>> begin

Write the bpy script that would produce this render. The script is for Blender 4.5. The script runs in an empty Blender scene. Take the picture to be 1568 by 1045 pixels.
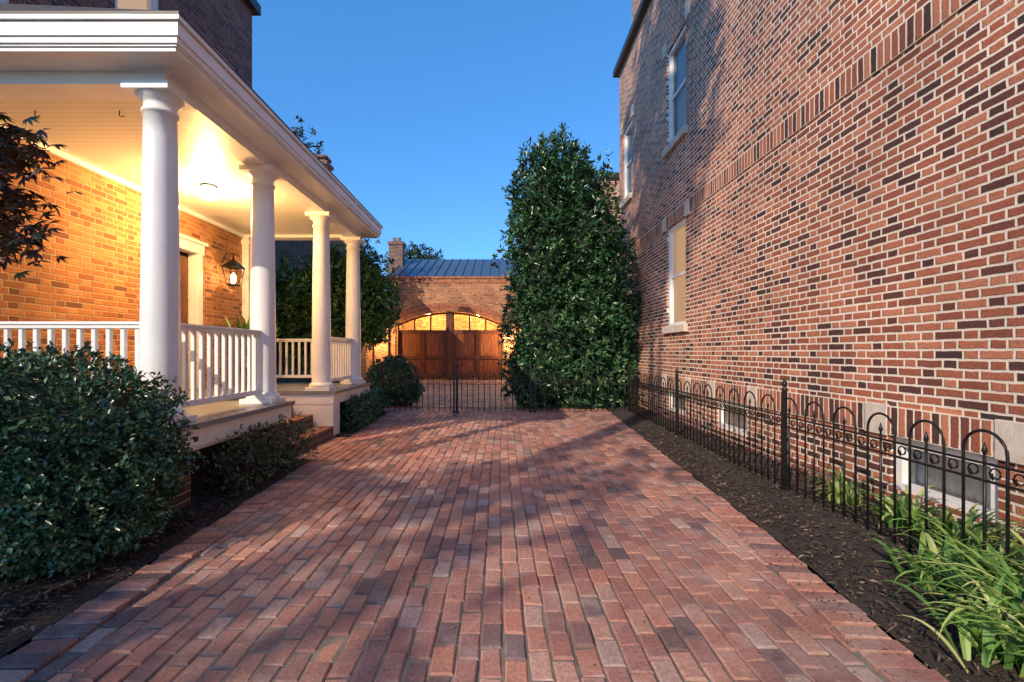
import bpy, math, random
import numpy as np
from mathutils import Vector, Matrix
random.seed(7); rng=np.random.default_rng(11)
scene=bpy.context.scene
scene.view_settings.view_transform='Standard'; scene.view_settings.look='None'
scene.view_settings.exposure=0; scene.view_settings.gamma=1
SUN=Vector((.47,.75,-.48)).normalized()

# ---------------------------------------------------------------- helpers
class NT:
    def __init__(s,name):
        s.mat=bpy.data.materials.new(name); s.mat.use_nodes=True
        s.t=s.mat.node_tree; s.n=s.t.nodes; s.l=s.t.links
        s.b=s.n['Principled BSDF']; s.out=s.n['Material Output']
    def new(s,typ,**kw):
        x=s.n.new(typ)
        for k,v in kw.items(): setattr(x,k,v)
        return x
    def put(s,sock,v):
        if isinstance(v,bpy.types.NodeSocket): s.l.new(v,sock)
        elif v is not None: sock.default_value=v
    def m(s,op,a,b=None,c=None,clamp=False):
        x=s.new('ShaderNodeMath',operation=op,use_clamp=clamp)
        s.put(x.inputs[0],a)
        if b is not None: s.put(x.inputs[1],b)
        if c is not None: s.put(x.inputs[2],c)
        return x.outputs[0]
    def mix(s,f,a,b,blend='MIX'):
        x=s.new('ShaderNodeMix',data_type='RGBA',blend_type=blend)
        s.put(x.inputs[0],f)
        for i,v in ((6,a),(7,b)):
            if isinstance(v,(tuple,list)): v=tuple(v)[:3]+(1,)
            s.put(x.inputs[i],v)
        return x.outputs[2]
    def ramp(s,f,stops,interp='LINEAR'):
        x=s.new('ShaderNodeValToRGB'); x.color_ramp.interpolation=interp
        e=x.color_ramp.elements
        while len(e)<len(stops): e.new(.5)
        for el,(p,c) in zip(e,stops):
            el.position=p; el.color=tuple(c)[:3]+(1,)
        s.put(x.inputs[0],f); return x.outputs[0]
    def noise(s,vec,scale,detail=3,rough=.55,out='Fac'):
        x=s.new('ShaderNodeTexNoise'); x.inputs['Scale'].default_value=scale
        x.inputs['Detail'].default_value=detail; x.inputs['Roughness'].default_value=rough
        if vec is not None: s.l.new(vec,x.inputs['Vector'])
        return x.outputs[out]
    def coord(s): return s.new('ShaderNodeTexCoord').outputs['Object']
    def rng(s,v,a,b,c,d):
        x=s.new('ShaderNodeMapRange'); x.inputs[1].default_value=a;x.inputs[2].default_value=b
        x.inputs[3].default_value=c;x.inputs[4].default_value=d
        s.put(x.inputs[0],v); return x.outputs[0]
    def bump(s,h,dist=.01,strength=1):
        x=s.new('ShaderNodeBump'); x.inputs['Distance'].default_value=dist
        x.inputs['Strength'].default_value=strength
        s.l.new(h,x.inputs['Height']); s.l.new(x.outputs[0],s.b.inputs['Normal'])
    def set(s,**kw):
        for k,v in kw.items():
            k=k.replace('_',' ')
            if isinstance(v,(tuple,list)): v=tuple(v)[:3]+(1,)
            s.put(s.b.inputs[k],v)

def simple(name,col,rough=.5,metal=0,var=.12,nscale=6,bump=.0,bscale=60):
    t=NT(name); c=t.coord()
    n=t.noise(c,nscale,3)
    f=t.rng(n,.3,.7,1-var,1+var)
    vm=t.new('ShaderNodeVectorMath',operation='SCALE'); vm.inputs[0].default_value=tuple(col)[:3]; t.l.new(f,vm.inputs['Scale'])
    t.l.new(vm.outputs[0],t.b.inputs['Base Color'])
    t.set(Roughness=rough,Metallic=metal)
    if bump: t.bump(t.noise(c,bscale,2),bump)
    return t.mat

def emis(name,col,strength):
    t=NT(name); t.set(Base_Color=(.3,.25,.2),Emission_Color=col,Emission_Strength=strength,Roughness=.8)
    return t.mat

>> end

-- The problem --
Check each line of the material above for "scene" and say how many lines contain it, giving the number alone.

-- Exercise output --
4